ヒスパニック系獲得の役割を担ったのが、キューバ系のジャネット・ヌニェス副知事である。ヌニェス副知事はマイアミ出身で地元のフロリダ国際大学を卒業した。米NBCニュースによれば、デサンティス陣営はヒスパニック系の共和党有権者登録者数を、64万49人(20年)から69万7911人(22年)に増やした。約5万8000人の増加である。
ちなみに、フロリダ州におけるヒスパニック系の民主党有権者登録者数は94万7853人(20年)から90万1481人(22年)に減少した。一方、同系の無党派の有権者登録者数は87万9984人(20年)から96万6795人(22年)に増加した。

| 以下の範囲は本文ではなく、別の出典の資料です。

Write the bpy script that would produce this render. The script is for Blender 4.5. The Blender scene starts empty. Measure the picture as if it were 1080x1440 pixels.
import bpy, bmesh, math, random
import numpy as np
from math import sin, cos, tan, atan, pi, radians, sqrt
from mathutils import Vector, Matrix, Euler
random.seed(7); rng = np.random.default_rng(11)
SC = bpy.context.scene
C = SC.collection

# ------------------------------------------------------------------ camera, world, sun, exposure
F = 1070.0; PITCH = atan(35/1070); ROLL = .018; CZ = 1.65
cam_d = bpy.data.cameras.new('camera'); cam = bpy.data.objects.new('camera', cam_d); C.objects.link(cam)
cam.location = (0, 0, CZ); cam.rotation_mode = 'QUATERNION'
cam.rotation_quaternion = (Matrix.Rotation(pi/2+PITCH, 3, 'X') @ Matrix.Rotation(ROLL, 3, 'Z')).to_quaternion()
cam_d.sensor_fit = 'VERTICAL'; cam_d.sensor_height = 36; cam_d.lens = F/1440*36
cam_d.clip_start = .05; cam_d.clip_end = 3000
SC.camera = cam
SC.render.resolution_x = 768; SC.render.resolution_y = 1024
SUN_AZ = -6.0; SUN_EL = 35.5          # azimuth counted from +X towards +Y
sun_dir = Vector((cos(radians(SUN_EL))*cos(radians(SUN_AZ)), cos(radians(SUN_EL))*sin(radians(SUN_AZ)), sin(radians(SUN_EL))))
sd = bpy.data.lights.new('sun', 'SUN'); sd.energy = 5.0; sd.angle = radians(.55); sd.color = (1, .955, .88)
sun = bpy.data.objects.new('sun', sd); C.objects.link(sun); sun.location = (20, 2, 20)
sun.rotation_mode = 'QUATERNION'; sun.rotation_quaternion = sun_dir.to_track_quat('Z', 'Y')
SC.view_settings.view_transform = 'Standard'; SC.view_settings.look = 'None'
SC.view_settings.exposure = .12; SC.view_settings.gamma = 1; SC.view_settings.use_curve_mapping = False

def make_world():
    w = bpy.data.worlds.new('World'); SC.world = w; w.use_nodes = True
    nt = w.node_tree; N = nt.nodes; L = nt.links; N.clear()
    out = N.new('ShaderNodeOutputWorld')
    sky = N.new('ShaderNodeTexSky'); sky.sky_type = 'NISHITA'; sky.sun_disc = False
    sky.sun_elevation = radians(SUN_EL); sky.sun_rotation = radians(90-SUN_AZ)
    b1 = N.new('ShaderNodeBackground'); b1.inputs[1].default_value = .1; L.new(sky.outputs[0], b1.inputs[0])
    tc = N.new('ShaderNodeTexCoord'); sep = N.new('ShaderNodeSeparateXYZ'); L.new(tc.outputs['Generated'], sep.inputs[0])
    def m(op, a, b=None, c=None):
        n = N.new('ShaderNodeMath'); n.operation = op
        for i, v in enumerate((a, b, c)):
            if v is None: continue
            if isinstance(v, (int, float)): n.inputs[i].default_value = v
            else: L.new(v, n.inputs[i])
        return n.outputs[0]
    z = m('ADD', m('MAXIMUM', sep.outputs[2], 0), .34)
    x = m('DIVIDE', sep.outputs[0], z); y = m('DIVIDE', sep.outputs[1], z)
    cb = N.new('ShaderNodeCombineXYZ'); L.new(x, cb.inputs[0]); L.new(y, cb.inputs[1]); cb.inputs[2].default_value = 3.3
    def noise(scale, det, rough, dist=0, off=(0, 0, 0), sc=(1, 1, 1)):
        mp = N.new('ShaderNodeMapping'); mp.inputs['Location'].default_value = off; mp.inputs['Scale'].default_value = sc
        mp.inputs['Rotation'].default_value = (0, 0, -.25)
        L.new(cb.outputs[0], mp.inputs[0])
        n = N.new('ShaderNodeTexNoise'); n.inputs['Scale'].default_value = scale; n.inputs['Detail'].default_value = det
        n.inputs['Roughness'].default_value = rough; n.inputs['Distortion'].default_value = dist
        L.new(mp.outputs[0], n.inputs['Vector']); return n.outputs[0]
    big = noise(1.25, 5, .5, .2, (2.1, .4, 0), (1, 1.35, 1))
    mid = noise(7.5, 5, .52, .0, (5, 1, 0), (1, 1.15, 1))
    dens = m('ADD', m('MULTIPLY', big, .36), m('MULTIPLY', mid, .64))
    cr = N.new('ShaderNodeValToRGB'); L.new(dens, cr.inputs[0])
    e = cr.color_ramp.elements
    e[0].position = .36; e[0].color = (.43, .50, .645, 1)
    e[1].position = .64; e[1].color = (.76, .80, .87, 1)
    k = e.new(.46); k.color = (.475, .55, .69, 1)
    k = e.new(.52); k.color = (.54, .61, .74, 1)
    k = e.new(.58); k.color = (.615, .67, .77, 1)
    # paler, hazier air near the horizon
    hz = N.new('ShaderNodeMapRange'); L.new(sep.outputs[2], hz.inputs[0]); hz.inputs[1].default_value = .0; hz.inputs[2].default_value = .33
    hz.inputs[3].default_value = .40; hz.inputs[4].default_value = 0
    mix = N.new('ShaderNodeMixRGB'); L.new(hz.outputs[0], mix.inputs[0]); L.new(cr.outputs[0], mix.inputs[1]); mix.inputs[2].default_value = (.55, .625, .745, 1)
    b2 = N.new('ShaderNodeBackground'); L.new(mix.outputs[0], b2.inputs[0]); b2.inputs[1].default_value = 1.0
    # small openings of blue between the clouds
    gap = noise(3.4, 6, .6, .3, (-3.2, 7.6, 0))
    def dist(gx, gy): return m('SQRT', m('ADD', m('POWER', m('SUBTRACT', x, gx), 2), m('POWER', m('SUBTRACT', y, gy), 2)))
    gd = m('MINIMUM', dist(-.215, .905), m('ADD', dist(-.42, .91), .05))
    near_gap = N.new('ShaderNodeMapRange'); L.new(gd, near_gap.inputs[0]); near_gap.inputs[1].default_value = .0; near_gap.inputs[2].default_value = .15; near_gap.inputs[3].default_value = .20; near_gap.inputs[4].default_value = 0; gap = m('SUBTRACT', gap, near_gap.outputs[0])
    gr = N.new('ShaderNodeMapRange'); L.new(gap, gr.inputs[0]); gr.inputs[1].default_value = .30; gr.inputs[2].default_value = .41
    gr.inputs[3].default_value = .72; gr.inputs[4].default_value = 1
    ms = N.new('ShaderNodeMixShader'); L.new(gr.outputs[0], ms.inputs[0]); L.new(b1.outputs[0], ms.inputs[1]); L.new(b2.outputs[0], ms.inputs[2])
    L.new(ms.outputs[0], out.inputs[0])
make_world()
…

ヒスパニック系の共和党有権者登録者数は、民主党と無党派層と比較すると確かに少ないが、デサンティス陣営はヒスパニック系の得票率で民主党のクリスト陣営に勝った。ということは、ヒスパニック系の共和党有権者と無党派層を投票所に向かわせたことになる。
一部のヒスパニック系は、民主党が頻繁に使用する「進歩的(progressive)」という言葉に「社会主義」のイメージを重ね合わせていると言う。中でも、キューバ系は社会主義に拒否反応を示す。
デサンティス氏が24年米大統領選挙に出馬し、共和党予備選挙を勝ち抜けば、民主党大統領候補に対して進歩的という言葉を連呼して、ヒスパニック票の獲得を狙うと予想される。同氏は、トランプ氏並びに民主党大統領候補の双方にとって手ごわい相手になることは確かだ。